▸ Brief:
Restate the records below word for word.

▸ Given data:
━━━━━━━━━━━━━━━━━━━━
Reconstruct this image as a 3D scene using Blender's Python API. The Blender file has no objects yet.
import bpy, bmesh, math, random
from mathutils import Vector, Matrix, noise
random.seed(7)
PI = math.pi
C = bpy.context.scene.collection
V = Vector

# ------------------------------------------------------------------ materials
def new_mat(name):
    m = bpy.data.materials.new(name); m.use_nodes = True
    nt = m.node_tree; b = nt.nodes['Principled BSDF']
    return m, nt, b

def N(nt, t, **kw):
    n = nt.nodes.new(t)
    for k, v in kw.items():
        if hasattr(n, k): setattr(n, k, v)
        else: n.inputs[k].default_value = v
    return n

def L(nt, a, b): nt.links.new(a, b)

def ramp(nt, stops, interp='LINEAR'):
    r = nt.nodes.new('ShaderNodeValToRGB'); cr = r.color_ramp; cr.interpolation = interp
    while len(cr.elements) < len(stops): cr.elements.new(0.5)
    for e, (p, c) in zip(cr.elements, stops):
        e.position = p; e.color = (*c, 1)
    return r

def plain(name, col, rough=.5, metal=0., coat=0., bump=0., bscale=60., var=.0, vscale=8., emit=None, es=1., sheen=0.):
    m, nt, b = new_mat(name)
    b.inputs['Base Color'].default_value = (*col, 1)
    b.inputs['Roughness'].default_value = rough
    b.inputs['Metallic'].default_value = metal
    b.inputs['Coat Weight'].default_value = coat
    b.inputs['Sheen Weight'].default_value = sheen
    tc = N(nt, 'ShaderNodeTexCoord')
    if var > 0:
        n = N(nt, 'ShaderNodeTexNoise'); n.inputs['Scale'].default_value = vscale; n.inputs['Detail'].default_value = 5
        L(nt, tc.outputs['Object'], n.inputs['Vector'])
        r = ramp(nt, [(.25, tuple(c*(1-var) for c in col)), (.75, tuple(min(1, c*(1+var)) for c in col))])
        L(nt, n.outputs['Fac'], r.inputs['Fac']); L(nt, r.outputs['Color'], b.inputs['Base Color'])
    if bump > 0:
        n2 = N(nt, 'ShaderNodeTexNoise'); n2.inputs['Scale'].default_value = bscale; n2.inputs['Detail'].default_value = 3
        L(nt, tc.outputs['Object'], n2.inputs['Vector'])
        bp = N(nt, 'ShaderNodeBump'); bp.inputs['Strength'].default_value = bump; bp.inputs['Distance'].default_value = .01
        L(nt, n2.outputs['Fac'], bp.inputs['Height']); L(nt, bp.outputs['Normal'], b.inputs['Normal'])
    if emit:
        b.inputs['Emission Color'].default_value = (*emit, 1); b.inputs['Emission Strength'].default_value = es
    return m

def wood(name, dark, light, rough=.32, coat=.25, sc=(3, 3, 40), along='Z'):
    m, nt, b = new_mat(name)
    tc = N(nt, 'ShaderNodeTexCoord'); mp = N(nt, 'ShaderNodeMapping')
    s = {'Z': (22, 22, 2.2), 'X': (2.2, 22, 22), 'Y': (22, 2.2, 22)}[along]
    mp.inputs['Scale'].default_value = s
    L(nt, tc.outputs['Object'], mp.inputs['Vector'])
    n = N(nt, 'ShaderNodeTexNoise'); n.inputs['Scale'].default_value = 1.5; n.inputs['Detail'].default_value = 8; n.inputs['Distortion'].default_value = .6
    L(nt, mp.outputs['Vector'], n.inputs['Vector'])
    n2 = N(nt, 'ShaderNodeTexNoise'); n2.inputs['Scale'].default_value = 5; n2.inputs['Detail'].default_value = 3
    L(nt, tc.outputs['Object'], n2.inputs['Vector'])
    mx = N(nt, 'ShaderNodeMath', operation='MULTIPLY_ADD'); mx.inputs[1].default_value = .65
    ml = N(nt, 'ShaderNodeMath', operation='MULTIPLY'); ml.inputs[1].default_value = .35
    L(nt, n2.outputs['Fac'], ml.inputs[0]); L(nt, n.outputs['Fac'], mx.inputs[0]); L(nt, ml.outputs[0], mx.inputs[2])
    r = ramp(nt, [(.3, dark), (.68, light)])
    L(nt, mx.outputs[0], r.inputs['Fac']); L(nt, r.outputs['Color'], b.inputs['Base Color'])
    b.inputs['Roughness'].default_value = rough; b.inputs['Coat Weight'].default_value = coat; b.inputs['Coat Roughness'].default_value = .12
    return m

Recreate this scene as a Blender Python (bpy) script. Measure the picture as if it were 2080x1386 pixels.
━━━━━━━━━━━━━━━━━━━━
▸ Answer below:
Reconstruct this image as a 3D scene using Blender's Python API. The Blender file has no objects yet.
import bpy, bmesh, math, random
from mathutils import Vector, Matrix, noise
random.seed(7)
PI = math.pi
C = bpy.context.scene.collection
V = Vector

# ------------------------------------------------------------------ materials
def new_mat(name):
    m = bpy.data.materials.new(name); m.use_nodes = True
    nt = m.node_tree; b = nt.nodes['Principled BSDF']
    return m, nt, b

def N(nt, t, **kw):
    n = nt.nodes.new(t)
    for k, v in kw.items():
        if hasattr(n, k): setattr(n, k, v)
        else: n.inputs[k].default_value = v
    return n

def L(nt, a, b): nt.links.new(a, b)

def ramp(nt, stops, interp='LINEAR'):
    r = nt.nodes.new('ShaderNodeValToRGB'); cr = r.color_ramp; cr.interpolation = interp
    while len(cr.elements) < len(stops): cr.elements.new(0.5)
    for e, (p, c) in zip(cr.elements, stops):
        e.position = p; e.color = (*c, 1)
    return r

def plain(name, col, rough=.5, metal=0., coat=0., bump=0., bscale=60., var=.0, vscale=8., emit=None, es=1., sheen=0.):
    m, nt, b = new_mat(name)
    b.inputs['Base Color'].default_value = (*col, 1)
    b.inputs['Roughness'].default_value = rough
    b.inputs['Metallic'].default_value = metal
    b.inputs['Coat Weight'].default_value = coat
    b.inputs['Sheen Weight'].default_value = sheen
    tc = N(nt, 'ShaderNodeTexCoord')
    if var > 0:
        n = N(nt, 'ShaderNodeTexNoise'); n.inputs['Scale'].default_value = vscale; n.inputs['Detail'].default_value = 5
        L(nt, tc.outputs['Object'], n.inputs['Vector'])
        r = ramp(nt, [(.25, tuple(c*(1-var) for c in col)), (.75, tuple(min(1, c*(1+var)) for c in col))])
        L(nt, n.outputs['Fac'], r.inputs['Fac']); L(nt, r.outputs['Color'], b.inputs['Base Color'])
    if bump > 0:
        n2 = N(nt, 'ShaderNodeTexNoise'); n2.inputs['Scale'].default_value = bscale; n2.inputs['Detail'].default_value = 3
        L(nt, tc.outputs['Object'], n2.inputs['Vector'])
        bp = N(nt, 'ShaderNodeBump'); bp.inputs['Strength'].default_value = bump; bp.inputs['Distance'].default_value = .01
        L(nt, n2.outputs['Fac'], bp.inputs['Height']); L(nt, bp.outputs['Normal'], b.inputs['Normal'])
    if emit:
        b.inputs['Emission Color'].default_value = (*emit, 1); b.inputs['Emission Strength'].default_value = es
    return m

def wood(name, dark, light, rough=.32, coat=.25, sc=(3, 3, 40), along='Z'):
    m, nt, b = new_mat(name)
    tc = N(nt, 'ShaderNodeTexCoord'); mp = N(nt, 'ShaderNodeMapping')
    s = {'Z': (22, 22, 2.2), 'X': (2.2, 22, 22), 'Y': (22, 2.2, 22)}[along]
    mp.inputs['Scale'].default_value = s
    L(nt, tc.outputs['Object'], mp.inputs['Vector'])
    n = N(nt, 'ShaderNodeTexNoise'); n.inputs['Scale'].default_value = 1.5; n.inputs['Detail'].default_value = 8; n.inputs['Distortion'].default_value = .6
    L(nt, mp.outputs['Vector'], n.inputs['Vector'])
    n2 = N(nt, 'ShaderNodeTexNoise'); n2.inputs['Scale'].default_value = 5; n2.inputs['Detail'].default_value = 3
    L(nt, tc.outputs['Object'], n2.inputs['Vector'])
    mx = N(nt, 'ShaderNodeMath', operation='MULTIPLY_ADD'); mx.inputs[1].default_value = .65
    ml = N(nt, 'ShaderNodeMath', operation='MULTIPLY'); ml.inputs[1].default_value = .35
    L(nt, n2.outputs['Fac'], ml.inputs[0]); L(nt, n.outputs['Fac'], mx.inputs[0]); L(nt, ml.outputs[0], mx.inputs[2])
    r = ramp(nt, [(.3, dark), (.68, light)])
    L(nt, mx.outputs[0], r.inputs['Fac']); L(nt, r.outputs['Color'], b.inputs['Base Color'])
    b.inputs['Roughness'].default_value = rough; b.inputs['Coat Weight'].default_value = coat; b.inputs['Coat Roughness'].default_value = .12
    return m

Recreate this scene as a Blender Python (bpy) script. Measure the picture as if it were 2080x1386 pixels.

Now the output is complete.